Tuesday, November 15, 2022

More Commentary on Situation in French Catholic Church: "Structural 'Implosion" and Pope Francis's Mixed Record

More commentary on the eye-popping revelation in the French Catholic church that 11 former bishops, some still sitting and others retired, have been credibly accused of sexual abuse of minors, and a French cardinal has admitted abusing a 14-year-old girl in his pastoral care in the past: 

Robert Mickens, "The Church's implosion: it's gonna get worse before it gets better":

I'd submit that what is happening in France is only the latest and most pernicious stage in what I described exactly ten years ago -- during a Nov. 16, 2012 talk at the City Club of Cleveland, Ohio -- as the Catholic Church's structural "implosion".

It's another inevitable result of an ethos perpetuated by members of a clerical caste and their lay enablers who are bent on preserving -- at all costs -- the Church's anachronistic structure and many of its rituals and customs that appear more and more estranged from the radical message of the gospel.

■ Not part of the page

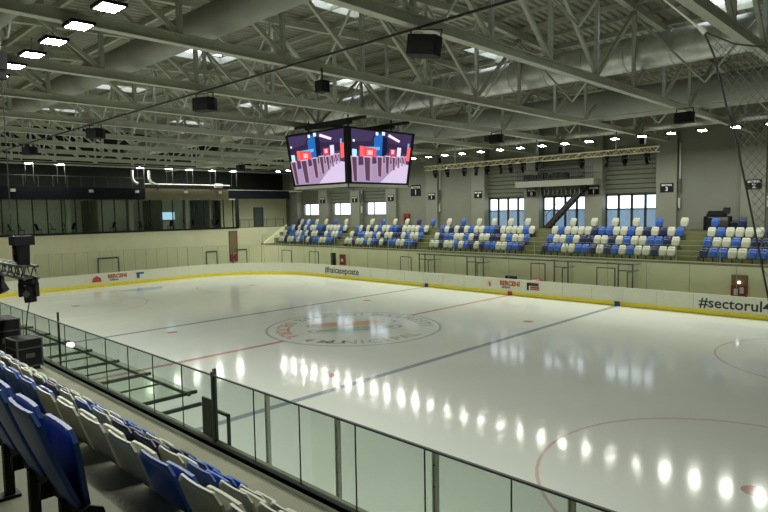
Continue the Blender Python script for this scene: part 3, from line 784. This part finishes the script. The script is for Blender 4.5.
# near stand (colours read from the right end of each row towards the left)
def near_row(row, xr, seq, nm_, pitch=.505, rows=None):
    for k, c in enumerate(seq):
        x = xr - pitch*k
        put(NS, used, c, (x, -ROWY[row], ntreads[row][2]), 0, '%s folding seat in the %s of the near stand, %s from the right' % (SCOL[c][1], nm_, ORD[k]), 'folding seats of the near stand')
near_row(0, 19.86, 'WWWWBBNWBBWBWWNWWWWBWWBW', 'front row')
near_row(1, 20.76, 'WWWWBWNNWBWNNWWNWBWWBBWB', 'second row')
near_row(2, 21.14, 'WWWBWWWWBBBWB', 'third row')
near_row(3, 19.92, 'BBB', 'back row')

# ------------------------------------------------------------------ near balustrade
bal = thing('glass_balustrade', 'glass balustrade with thin black joints along the front of the near stand', 'balustrade')
JX = [9.06-1.02*k for k in range(14,0,-1)]+[9.06,10.30,11.3,12.31,13.3,14.31,15.27,16.29,17.27,18.27,19.27,20.26,21.26,22.26,23.26]
gl = MB(); jt = MB()
for a, b in zip(JX[:-1], JX[1:]):
    MB().box(a+.006,b-.006,-16.906,-16.894,2.70,3.72).build('glass_pane', M_bal, bal); MB().box(a-.004,a+.004,-16.908,-16.892,2.70,3.72).build('pane_joint', M_dark, bal)
MB().box(JX[0],JX[-1],-16.913,-16.887,3.715,3.735).build('top_rail', M_frame, bal)
MB().box(JX[0],JX[-1],-16.95,-16.88,2.66,2.735).build('base_channel', M_dark, bal)
pst = MB().box(15.17,15.20,-16.86,-16.81,2.67,3.80).box(15.24,15.27,-16.93,-16.885,2.67,3.78).build('gate_post', M_frame, bal)
MB().box(8.47,8.50,-16.86,-16.82,2.67,3.92).build('gate_post', M_dark, bal)
t = thing('bench_gate', 'dark perforated gate panel with an open frame behind the balustrade', 'gate')
MB().box(14.72,15.10,-16.80,-16.77,2.68,3.28).build('gate_panel', M_frame, t)
mb = MB(); mb.box(15.12,15.46,-16.80,-16.76,3.12,3.16); mb.box(15.42,15.46,-16.80,-16.76,2.60,3.16); mb.build('gate_frame', M_frame, t)
# near bench canopy
cn = thing('bench_canopy', 'flat glass canopy on dark rafters over the near team benches', 'canopy')
MB().box(2.0,12.6,-16.78,-15.80,2.70,2.715).build('glass_roof', M_canopy, cn)
rx = [12.5,10.52,8.87,7.2,5.6,4.0,2.4]
for x in rx: MB().box(x-.028,x+.028,-16.84,-15.70,2.63,2.69).build('rafter', M_dark, cn)
for x in (13.11,): MB().box(x-.03,x+.03,-16.84,-15.95,2.58,2.64).build('rafter', M_dark, cn)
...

Pope Francis’s record is mixed on the greatest scandal to envelop the church in centuries. His forthrightness on the issue is admirable, but ultimately he, and the church, will be judged on the tangible progress they have made.

The Catholic sexual abuse scandal is a systemic problem. It's the result of the system by which the Catholic church is organized and governed, which places all governing (and teaching) power in the hands of ordained males who are, with the exception of Catholic rites permitting priestly marriage, ostensibly celibate.

This is a tiny slice of the whole church. This systemic arrangement excludes women from ordination, and it excludes married men except in Anglican and Eastern Catholic rites that permit married clergy, but are far from the Catholic norm. 

This systemic arrangement excludes all lay Catholics from governing power. it is ipso facto abusive because it is a non-representative, top-down arrangement that creates a caste system within the people of God, in which all lay Catholics are viewed as and rendered passive objects of "pastoral" activity on the part of the ordained. 

Such a system is a recipe for abuse. Until the clericalist model clerical leaders of the Catholic church have chosen to treat as permanent and sacrosanct — when it's neither — is radically revised, dismantled, and something much more in line with the gospels built in its place, the abuse will continue. And as long as the current pope does nothing to change the system in a radical way, he will remain a big part of the abuse problem and will be viewed in that light by historians.